С конца XIII в. среди жителей Тюрингии бытовала вера, что под этим холмом спит уже знакомый нам император Фридрих II Гоген Штауфен и что он должен когда-нибудь воскреснуть, объединить немцев в единое государство и принести счастье своему народу. Постепенно, к началу XVI в., Фридрих II был «заменен» на его деда, не менее известного, но более воинственного Фридриха I Барбароссу. В 1519 г. даже появилась на немецком «Народная книжечка об императоре Фридрихе». В XIX в., когда романтический интерес к Средневековью в европейском обществе достиг своего пика, легенда о Барбароссе и его грядущем возвращении была фактически возведена в ранг национального достояния. Поэтому не случайно, что этот впечатляющий монумент объединяет в себе конную статую к тому времени уже умершего императора Вильгельма I и сидящую ниже его, как бы внутри холма, огромную, мрачную каменную фигуру бородатого Барбароссы. Современный кайзер представлен как перевоплощение своего средневекового предшественника. Для усиления воинственности всего гранитного сооружения скульпторы использовали агрессивные звериные мотивы искусства доколумбовых цивилизаций Латинской Америки. Ориентированность памятника на Восток не оставляет сомнений относительно политической интерпретации памятника, созданного в момент формирования Тройственного союза и Антанты. Для создания идеологии новой империи необходимо было не просто вспомнить, но и возродить в монументальной форме ту «имперскую легенду», Kaisersage, которая будоражила умы немцев позднего Средневековья. И если «Сивиллиными книгами» не зачитывались в школах, то на ближайшее окружение фюрера имперская эсхатология оказала самое непосредственное воздействие.
Не следует, глядя на этот памятник, телеологически возлагать на него или его создателей вину за мировые войны XX в., он – такой же документ исторического сознания, как любой другой исторический памятник того времени, скажем, микешинский памятник «Тысячелетие России» в Новгороде (1862), рассчитанный, правда, на осмотр украшающего его рельефа сблизи, но огражденный сейчас забором, как полагается памятникам.

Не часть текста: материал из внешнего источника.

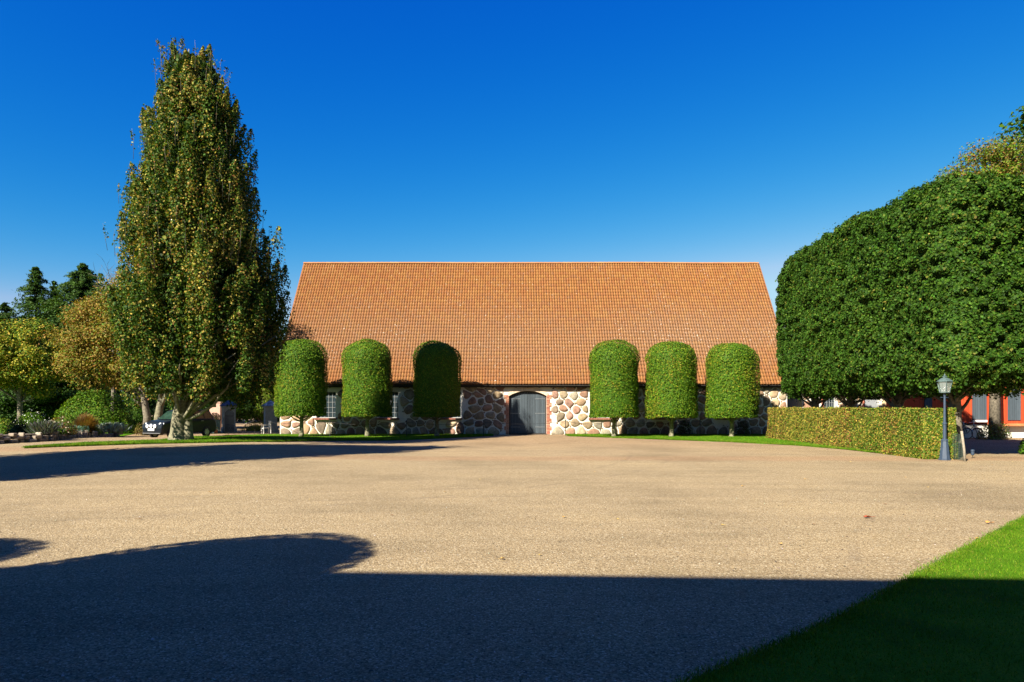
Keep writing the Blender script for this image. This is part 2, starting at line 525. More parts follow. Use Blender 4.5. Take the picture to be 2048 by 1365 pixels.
def rounded_box_points(n, lo, hi, rad, rng, weights=None):
    lo = np.array(lo, float); hi = np.array(hi, float); d = hi - lo
    areas = np.array([d[1] * d[2], d[1] * d[2], d[0] * d[2], d[0] * d[2], d[0] * d[1], d[0] * d[1]])
    if weights is not None: areas = areas * np.array(weights)
    f = rng.choice(6, n, p=areas / areas.sum())
    P = lo + rng.random((n, 3)) * d
    for k in range(6):
        ax = k // 2
        m = f == k
        P[m, ax] = (lo if k % 2 == 0 else hi)[ax]
    Q = np.clip(P, lo + rad, hi - rad)
    nn = unit(P - Q)
    return Q + nn * rad, nn

def box_core(lo, hi, rad, inset, segs=(6, 14, 8), col=MID):
    """Closed rounded box inside a clipped crown: its mat of twigs."""
    lo = np.array(lo, float) + inset; hi = np.array(hi, float) - inset; rad = max(rad - inset, .05)
    bm = bmesh.new()
    bmesh.ops.create_cube(bm, size=1.0)
    bmesh.ops.subdivide_edges(bm, edges=bm.edges[:], cuts=7, use_grid_fill=True)
    V = np.array([v.co[:] for v in bm.verts]); F = np.array([[v.index for v in f.verts] for f in bm.faces])
    bm.free()
    P = lo + (V + .5) * (hi - lo)
    Q = np.clip(P, lo + rad, hi - rad)
    d = P - Q; l = np.linalg.norm(d, axis=1, keepdims=True)
    P = np.where(l > 1e-6, Q + d / np.maximum(l, 1e-6) * rad, P)
    return P, F, np.tile(np.array(col), (len(P), 1))

def clump_points(rng, C, rad, per):
    """Points on the shells of many little clumps."""
    n = len(C)
    u = unit(rng.normal(0, 1, (n * per, 3)))
    r = rng.random((n * per, 1)) ** .45
    P = np.repeat(C, per, axis=0) + u * r * np.repeat(rad, per, axis=0)
    return P, u

def limb(mb, p0, p1, r0, r1, rng, n=6, bend=.12, sides=7):
    p0 = np.array(p0, float); p1 = np.array(p1, float)
    L = np.linalg.norm(p1 - p0)
    o = rng.normal(0, bend * L * .5, 3)
    pts = []; rr = []
    for i in range(n):
        t = i / (n - 1)
        pts.append(tuple(p0 + (p1 - p0) * t + o * math.sin(math.pi * t) + rng.normal(0, .008 * L, 3) * (0 < i < n - 1)))
        rr.append(r0 + (r1 - r0) * t)
    mb.tube(pts, rr, sides)
    return pts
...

Его при желании можно прочесть как воплощение православия, самодержавия и народности, хотя отливал и строил его не Уваров. Мне хотелось лишь показать, сколь живучими оказались эсхатологические настроения Средневековья, несмотря на то что питавшие их апокалиптические страхи, казалось бы, давно ушли в прошлое. В Средние века эсхатология и милленаризм поддерживались католической Церковью, занимавшей исключительное положение в обществе. Эта поддержка в конце концов обернулась против нее: Реформация XVI в. была бы немыслима без той критики, которой общество подвергло Церковь в свете близящегося Конца. Одно из первых крупнейших крестьянских восстаний, Крестьянская война в Германии 1524–1525 гг., стала для ее участников не только борьбой за свои права на земле, но и войной Конца света. Лидер «повстанцев», священник Томас Мюнцер, был убежденным иоахимитом. Это эсхатологическое содержание Крестьянской войны, хорошо известное историкам, прекрасно отражено и в монументальной живописной панораме кисти Вернера Тюбке во Франкенхаузене (1975–1987), неподалеку от Кюфхойзера. По масштабу это апокалиптическое полотно под официальным названием «Первая буржуазная революция в Германии» сравнимо разве что с «Анжерским Апокалипсисом», хотя гэдээровская инсталляция несомненно ориентируется на московскую панораму Бородинской битвы. Современный художник сумел, несмотря на коммунистическую цензуру, проникнуть в настроения людей эпохи крушения единого западно-христианского мира и мастерски отразить их в своем искусстве.